On a l’habitude de dire que les voies du seigneur sont impénétrables. Mais une chose est certaine, la parole de Macky Sall ne vaut plus un kopeck. Souvenez-vous qu’il avait clamé sous tous les cieux (engagement ferme et irrévocable) qu’il allait réduire son mandat de 7 à 5 ans. On connaît la suite. Avec un homme qui passe son temps à jouer avec nos institutions, il faut s’attendre à tout. Pour Macky Sall, c’est surtout une question d’opportunité politique. Si les circonstances politiques le permettent, et si les conditions s’y prêtent (sont propices), il se représentera, à mon avis.
L'article 27 de la Constitution est sujet à polémique. Quelle est l'appréciation du juriste ?
La question relative à l’article 27 de la Constitution oppose deux écoles de juristes.
- Il y a l’école de ceux qui invoquent la jurisprudence du Conseil Constitutionnel (les professeurs Babacar Gueye et Jacques Mariel Nzuankeu). Ces deux professeurs estiment que pour prendre en compte le premier mandat de Macky Sall dans le décompte des deux mandats issu de l’article 27, cela doit être expressément inscrit et prévu dans une disposition transitoire. Une disposition transitoire est une disposition non permanente, qui ne s’applique qu’une seule fois.

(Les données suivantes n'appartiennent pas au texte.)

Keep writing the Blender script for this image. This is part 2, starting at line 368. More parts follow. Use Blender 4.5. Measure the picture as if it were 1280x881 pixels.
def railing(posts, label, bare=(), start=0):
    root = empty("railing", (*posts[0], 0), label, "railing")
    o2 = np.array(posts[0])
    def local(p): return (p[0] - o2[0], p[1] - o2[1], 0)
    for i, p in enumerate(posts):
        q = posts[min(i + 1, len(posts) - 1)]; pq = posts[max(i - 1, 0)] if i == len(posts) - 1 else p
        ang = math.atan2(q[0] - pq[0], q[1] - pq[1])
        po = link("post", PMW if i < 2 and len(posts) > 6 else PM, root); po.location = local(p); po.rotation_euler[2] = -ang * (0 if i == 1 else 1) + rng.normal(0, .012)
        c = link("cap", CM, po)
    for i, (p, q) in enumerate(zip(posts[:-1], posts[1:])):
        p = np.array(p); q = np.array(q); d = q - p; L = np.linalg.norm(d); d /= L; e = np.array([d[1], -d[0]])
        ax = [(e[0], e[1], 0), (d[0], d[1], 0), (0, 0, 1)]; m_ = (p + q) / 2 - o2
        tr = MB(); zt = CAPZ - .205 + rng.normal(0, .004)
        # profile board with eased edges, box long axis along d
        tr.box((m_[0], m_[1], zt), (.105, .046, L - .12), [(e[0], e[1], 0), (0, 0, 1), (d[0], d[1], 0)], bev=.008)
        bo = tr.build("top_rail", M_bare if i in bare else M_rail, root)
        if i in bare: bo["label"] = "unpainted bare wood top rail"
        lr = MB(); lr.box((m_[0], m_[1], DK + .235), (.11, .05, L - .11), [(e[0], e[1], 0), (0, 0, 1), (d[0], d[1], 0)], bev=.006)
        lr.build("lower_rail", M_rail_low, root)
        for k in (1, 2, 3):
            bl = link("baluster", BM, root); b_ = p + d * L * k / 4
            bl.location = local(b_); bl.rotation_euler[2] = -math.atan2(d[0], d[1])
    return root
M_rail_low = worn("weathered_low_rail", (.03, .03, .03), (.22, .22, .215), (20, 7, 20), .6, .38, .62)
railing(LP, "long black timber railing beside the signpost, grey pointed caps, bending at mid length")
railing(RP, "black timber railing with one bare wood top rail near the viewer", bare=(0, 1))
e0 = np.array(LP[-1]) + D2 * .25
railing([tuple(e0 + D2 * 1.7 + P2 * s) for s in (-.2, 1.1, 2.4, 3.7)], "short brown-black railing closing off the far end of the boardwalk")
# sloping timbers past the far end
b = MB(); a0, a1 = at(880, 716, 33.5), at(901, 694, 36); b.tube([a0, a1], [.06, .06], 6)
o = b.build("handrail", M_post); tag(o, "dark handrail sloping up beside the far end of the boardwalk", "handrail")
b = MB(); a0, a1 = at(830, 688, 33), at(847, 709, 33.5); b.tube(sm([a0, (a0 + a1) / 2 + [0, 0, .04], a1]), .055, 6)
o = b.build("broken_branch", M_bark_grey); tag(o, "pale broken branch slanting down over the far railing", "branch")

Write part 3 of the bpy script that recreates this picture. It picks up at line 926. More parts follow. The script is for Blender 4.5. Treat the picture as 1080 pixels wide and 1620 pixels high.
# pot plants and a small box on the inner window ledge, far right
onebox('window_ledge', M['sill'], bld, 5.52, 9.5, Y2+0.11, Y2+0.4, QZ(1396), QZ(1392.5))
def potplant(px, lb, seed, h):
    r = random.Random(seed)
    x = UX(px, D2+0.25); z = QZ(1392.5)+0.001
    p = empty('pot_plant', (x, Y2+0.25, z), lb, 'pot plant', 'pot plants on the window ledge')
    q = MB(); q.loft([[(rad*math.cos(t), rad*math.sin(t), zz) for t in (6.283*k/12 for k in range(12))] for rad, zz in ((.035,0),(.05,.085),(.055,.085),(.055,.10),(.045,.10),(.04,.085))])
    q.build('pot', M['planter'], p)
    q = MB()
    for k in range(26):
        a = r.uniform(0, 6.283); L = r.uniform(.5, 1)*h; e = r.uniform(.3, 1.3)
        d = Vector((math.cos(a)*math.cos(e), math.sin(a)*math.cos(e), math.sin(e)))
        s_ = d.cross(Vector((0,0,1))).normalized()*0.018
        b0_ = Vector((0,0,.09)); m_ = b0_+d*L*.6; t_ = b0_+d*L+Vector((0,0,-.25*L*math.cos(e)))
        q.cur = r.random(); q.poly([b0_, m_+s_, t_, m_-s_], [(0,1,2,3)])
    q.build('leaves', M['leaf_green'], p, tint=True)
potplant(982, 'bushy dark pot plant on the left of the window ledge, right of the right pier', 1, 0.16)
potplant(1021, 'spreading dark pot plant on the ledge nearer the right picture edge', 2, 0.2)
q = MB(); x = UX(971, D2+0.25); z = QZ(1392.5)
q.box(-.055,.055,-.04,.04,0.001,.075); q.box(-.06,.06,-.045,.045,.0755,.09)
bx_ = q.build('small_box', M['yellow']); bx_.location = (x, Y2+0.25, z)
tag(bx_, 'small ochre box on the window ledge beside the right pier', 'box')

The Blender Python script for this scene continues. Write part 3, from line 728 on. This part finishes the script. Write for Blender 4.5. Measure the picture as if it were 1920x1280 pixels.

- La deuxième école considère que l’article 27 qui précise « que nul ne peut faire deux mandats successifs » suffit pour écarter le troisième mandat.
En réalité, on peut faire une double lecture de l’article 27. L’article 27 est libellé comme suit « La durée du mandat du président de la République est de 5 ans (alinéa 1). Nul ne peut faire plus de deux mandats consécutifs (alinéa 2) ». Si le second alinéa est appliqué littéralement au 1er alinéa, cela veut dire que le 1er mandat qui est de 7 ans ne fait pas partie du décompte et qu’un 3e mandat est possible. Si le second alinéa est pris isolément, cela voudra dire quelle que soit la durée du mandat (7 ans ou 5 ans), nul ne peut faire plus de 2 mandats successifs (impossibilité du 3e mandat).
Pour répondre à votre question, le seul point de repère à ce jour est la décision n°1/c/2016 du Conseil Constitutionnel en date du 12 février 2016. Le Conseil constitutionnel avait conclu que « le mandat en cours au moment de l’entrée en vigueur de la loi de révision, par essence intangible, est hors de portée de la loi nouvelle », à savoir qu’il était hors de portée de la loi constitutionnelle instituant le nouveau régime des mandats du président de la République, régi par l’article 27 de la Constitution. In fine, c’est le Conseil constitutionnel qui valide les candidatures. Et on le sait, le Conseil constitutionnel sénégalais a la fâcheuse habitude de se ranger systématiquement du côté du pouvoir en place (en 2012, la troisième candidature d’Abdoulaye Wade a été validée contre toute attente. Si elle est saisie à nouveau par Macky Sall, je crains fort que sa réponse soit invariablement la même qu’en 2016 : le premier mandat est hors de portée de la loi nouvelle ». Je préfère donc être réaliste, à ce niveau.
Mais la question du troisième mandat n’est pas uniquement juridique. Elle est aussi fondamentalement politique, surtout quand on la replace dans le contexte des évènements de 2011. Il est évident qu’au niveau politique, s’engager dans la voie d’un troisième mandat pour Macky Sall est à la fois risqué et suicidaire. Ce serait ajouter le discrédit au discrédit et ruiner le peu de crédit qui lui reste. D’autant que tous les Sénégalais l’ont vu réinterprété l’article 27 de la Constitution, dans une séquence vidéo largement diffusée, où il précise de façon claire, nette et précise qu’il ne peut en aucun cas faire un troisième mandat, ayant lui-même, selon ses dires, verrouillé la Constitution. Ce qui veut clairement dire que Macky Sall ne sollicitera pas le Conseil constitutionnel en 2024. A partir du moment où Macky Sall s’est auto-disqualifié d’office pour un troisième mandat, on peut en déduire qu’il ne sollicitera jamais le Conseil constitutionnel. Sans saisine du Conseil constitutionnel, pas de candidature et donc pas de troisième mandat. Mais peut-on croire un homme qui ne fait jamais ce qu’il dit ? Aux Sénégalais d’en juger !
Votre mot de la fin !
L’heure est grave pour le Sénégal : d’une part, la justice est décrédibilisée, et d’autre part, les principes de sécurité juridique ne sont plus assurés. Nos acquis démocratiques sont remis en cause. Une mobilisation citoyenne incluant la société civile est nécessaire pour remettre les choses à l’endroit.